#### DATA PROVIDED:
━━━━
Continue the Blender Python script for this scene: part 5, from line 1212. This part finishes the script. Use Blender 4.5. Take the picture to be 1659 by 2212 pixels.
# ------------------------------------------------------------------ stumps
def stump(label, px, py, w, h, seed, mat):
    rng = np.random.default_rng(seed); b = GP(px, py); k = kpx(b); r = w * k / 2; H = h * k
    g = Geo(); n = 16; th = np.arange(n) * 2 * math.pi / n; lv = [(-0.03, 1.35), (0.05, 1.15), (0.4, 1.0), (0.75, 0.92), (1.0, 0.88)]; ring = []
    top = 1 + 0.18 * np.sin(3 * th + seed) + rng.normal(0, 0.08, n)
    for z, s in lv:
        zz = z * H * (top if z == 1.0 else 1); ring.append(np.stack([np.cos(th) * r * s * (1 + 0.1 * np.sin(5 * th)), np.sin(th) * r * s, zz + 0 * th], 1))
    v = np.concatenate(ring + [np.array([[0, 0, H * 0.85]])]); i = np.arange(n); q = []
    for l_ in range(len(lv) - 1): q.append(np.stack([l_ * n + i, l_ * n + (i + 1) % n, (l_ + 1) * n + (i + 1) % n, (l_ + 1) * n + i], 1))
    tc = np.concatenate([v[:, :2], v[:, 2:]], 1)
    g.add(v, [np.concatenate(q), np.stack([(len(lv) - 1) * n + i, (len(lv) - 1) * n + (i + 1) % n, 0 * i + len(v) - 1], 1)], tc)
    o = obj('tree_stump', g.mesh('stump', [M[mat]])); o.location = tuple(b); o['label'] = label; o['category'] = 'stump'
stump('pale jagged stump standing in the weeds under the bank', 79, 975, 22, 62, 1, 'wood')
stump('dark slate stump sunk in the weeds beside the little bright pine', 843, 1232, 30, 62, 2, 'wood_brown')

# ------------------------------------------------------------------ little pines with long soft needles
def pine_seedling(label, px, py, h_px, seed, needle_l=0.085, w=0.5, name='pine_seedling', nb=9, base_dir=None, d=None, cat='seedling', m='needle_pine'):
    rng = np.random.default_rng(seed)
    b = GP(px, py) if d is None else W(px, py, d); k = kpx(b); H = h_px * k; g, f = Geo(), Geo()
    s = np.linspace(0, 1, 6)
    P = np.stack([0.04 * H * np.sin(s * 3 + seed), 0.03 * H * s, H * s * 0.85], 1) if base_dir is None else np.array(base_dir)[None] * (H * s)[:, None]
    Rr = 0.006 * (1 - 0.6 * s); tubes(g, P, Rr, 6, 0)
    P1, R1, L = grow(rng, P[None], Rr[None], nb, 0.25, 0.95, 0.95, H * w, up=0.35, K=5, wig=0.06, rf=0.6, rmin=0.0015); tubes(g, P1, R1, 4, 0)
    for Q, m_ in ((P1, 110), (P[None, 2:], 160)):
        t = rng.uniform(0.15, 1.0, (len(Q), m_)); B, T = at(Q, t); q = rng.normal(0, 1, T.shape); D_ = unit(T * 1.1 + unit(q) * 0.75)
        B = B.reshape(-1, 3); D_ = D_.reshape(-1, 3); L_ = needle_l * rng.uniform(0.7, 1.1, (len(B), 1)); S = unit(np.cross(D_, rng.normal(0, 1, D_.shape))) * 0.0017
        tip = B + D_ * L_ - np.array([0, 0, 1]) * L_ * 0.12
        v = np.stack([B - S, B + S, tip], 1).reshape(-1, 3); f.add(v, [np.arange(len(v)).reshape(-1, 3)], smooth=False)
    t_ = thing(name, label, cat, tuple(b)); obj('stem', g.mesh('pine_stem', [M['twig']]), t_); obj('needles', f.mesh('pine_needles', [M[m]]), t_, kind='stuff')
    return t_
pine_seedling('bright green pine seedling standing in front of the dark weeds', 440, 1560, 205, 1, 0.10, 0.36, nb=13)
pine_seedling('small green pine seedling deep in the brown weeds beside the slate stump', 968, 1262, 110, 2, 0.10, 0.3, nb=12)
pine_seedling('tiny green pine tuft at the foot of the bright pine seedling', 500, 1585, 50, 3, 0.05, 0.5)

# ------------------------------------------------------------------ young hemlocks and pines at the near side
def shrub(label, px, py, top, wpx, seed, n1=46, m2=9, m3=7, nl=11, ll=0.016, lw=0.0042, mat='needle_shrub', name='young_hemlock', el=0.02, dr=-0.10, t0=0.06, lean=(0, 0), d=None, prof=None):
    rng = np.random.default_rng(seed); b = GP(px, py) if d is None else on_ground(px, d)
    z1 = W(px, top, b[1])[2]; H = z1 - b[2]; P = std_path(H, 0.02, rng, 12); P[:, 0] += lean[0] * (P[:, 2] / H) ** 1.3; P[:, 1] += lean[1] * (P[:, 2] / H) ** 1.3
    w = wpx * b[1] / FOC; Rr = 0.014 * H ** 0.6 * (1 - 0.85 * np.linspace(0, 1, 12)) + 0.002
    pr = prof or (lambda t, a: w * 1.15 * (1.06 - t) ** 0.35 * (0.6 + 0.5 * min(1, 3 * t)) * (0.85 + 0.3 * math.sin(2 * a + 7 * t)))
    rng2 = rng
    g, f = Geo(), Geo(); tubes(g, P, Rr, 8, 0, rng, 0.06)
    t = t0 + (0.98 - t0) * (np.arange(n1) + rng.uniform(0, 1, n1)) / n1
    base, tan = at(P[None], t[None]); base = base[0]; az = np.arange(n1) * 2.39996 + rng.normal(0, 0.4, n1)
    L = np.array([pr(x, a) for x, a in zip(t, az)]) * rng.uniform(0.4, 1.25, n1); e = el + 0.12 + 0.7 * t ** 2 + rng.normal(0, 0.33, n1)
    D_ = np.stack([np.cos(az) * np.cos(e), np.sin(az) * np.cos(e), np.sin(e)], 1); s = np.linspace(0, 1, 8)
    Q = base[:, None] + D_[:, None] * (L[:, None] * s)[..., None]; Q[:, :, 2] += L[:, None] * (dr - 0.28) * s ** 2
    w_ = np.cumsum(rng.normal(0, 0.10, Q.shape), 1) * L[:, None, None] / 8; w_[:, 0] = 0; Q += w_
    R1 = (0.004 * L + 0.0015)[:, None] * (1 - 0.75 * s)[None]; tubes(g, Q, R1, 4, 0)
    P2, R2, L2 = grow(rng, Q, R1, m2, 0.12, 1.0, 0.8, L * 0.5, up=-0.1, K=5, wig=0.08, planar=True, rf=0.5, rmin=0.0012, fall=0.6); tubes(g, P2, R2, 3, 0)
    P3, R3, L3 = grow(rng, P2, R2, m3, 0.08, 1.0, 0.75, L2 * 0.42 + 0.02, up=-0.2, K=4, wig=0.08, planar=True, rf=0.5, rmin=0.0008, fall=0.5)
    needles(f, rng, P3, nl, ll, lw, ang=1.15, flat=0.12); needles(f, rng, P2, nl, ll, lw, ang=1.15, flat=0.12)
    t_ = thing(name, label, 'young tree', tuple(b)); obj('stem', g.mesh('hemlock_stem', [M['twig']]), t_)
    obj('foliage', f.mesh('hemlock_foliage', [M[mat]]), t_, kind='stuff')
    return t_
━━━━
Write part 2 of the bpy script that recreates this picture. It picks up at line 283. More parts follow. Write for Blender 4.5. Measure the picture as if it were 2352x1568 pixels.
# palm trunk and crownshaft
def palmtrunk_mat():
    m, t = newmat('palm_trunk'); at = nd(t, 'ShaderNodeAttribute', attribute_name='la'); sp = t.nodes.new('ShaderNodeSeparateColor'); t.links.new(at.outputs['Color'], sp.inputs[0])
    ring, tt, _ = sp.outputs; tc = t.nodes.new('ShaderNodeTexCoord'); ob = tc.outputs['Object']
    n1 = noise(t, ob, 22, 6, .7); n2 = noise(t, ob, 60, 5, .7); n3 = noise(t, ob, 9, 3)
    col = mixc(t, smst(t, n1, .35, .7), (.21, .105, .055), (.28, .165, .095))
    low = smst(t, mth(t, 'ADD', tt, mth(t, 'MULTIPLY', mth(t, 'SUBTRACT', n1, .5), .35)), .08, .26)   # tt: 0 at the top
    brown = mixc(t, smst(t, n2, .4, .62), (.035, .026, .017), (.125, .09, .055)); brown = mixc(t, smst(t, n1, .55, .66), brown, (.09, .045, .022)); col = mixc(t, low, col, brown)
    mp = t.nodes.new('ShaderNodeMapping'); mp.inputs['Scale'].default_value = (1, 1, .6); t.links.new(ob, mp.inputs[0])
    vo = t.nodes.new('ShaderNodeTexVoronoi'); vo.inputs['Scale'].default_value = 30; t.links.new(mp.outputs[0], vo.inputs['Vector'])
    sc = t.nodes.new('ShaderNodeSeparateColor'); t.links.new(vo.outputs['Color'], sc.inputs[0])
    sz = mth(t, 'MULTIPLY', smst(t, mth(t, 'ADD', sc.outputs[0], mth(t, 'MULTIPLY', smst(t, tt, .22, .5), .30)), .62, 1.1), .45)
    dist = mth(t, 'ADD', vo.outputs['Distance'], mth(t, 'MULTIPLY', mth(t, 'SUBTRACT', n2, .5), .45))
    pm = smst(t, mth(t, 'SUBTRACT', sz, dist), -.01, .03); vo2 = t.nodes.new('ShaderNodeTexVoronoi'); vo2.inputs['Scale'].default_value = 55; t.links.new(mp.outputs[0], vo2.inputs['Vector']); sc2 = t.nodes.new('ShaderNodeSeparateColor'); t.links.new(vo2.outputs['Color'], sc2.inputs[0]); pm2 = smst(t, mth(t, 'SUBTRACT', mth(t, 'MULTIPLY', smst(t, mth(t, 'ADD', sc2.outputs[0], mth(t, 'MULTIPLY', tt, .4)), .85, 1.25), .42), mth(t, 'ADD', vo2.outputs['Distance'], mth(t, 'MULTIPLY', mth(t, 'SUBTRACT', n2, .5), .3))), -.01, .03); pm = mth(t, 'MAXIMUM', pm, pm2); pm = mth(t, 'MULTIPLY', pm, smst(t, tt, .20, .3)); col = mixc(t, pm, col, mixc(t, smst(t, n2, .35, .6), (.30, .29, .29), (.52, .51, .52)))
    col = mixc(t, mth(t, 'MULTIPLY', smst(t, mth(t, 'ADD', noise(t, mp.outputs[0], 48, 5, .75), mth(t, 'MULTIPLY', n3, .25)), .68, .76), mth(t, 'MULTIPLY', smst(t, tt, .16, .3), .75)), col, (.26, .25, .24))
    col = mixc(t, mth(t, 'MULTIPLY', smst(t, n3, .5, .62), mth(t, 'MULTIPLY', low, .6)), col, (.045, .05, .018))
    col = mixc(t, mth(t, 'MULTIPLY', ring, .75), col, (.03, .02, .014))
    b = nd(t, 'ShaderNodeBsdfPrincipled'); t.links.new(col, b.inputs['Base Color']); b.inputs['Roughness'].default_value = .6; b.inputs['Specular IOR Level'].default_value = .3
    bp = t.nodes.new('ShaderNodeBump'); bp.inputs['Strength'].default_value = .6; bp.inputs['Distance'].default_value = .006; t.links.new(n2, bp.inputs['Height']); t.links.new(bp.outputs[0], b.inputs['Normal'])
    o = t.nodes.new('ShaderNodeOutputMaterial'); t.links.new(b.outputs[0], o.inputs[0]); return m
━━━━
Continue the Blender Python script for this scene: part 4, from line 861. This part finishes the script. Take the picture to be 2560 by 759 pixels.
━━━━
#### BRIEF:
Your task is to repeat exactly the lines from the one that contains "Continue the Blender Python script for this scene: part 5, from" through the one that contains "stump('dark slate stump", with both end lines included.

#### COMPLETE OUTPUT:
Continue the Blender Python script for this scene: part 5, from line 1212. This part finishes the script. Use Blender 4.5. Take the picture to be 1659 by 2212 pixels.
# ------------------------------------------------------------------ stumps
def stump(label, px, py, w, h, seed, mat):
    rng = np.random.default_rng(seed); b = GP(px, py); k = kpx(b); r = w * k / 2; H = h * k
    g = Geo(); n = 16; th = np.arange(n) * 2 * math.pi / n; lv = [(-0.03, 1.35), (0.05, 1.15), (0.4, 1.0), (0.75, 0.92), (1.0, 0.88)]; ring = []
    top = 1 + 0.18 * np.sin(3 * th + seed) + rng.normal(0, 0.08, n)
    for z, s in lv:
        zz = z * H * (top if z == 1.0 else 1); ring.append(np.stack([np.cos(th) * r * s * (1 + 0.1 * np.sin(5 * th)), np.sin(th) * r * s, zz + 0 * th], 1))
    v = np.concatenate(ring + [np.array([[0, 0, H * 0.85]])]); i = np.arange(n); q = []
    for l_ in range(len(lv) - 1): q.append(np.stack([l_ * n + i, l_ * n + (i + 1) % n, (l_ + 1) * n + (i + 1) % n, (l_ + 1) * n + i], 1))
    tc = np.concatenate([v[:, :2], v[:, 2:]], 1)
    g.add(v, [np.concatenate(q), np.stack([(len(lv) - 1) * n + i, (len(lv) - 1) * n + (i + 1) % n, 0 * i + len(v) - 1], 1)], tc)
    o = obj('tree_stump', g.mesh('stump', [M[mat]])); o.location = tuple(b); o['label'] = label; o['category'] = 'stump'
stump('pale jagged stump standing in the weeds under the bank', 79, 975, 22, 62, 1, 'wood')
stump('dark slate stump sunk in the weeds beside the little bright pine', 843, 1232, 30, 62, 2, 'wood_brown')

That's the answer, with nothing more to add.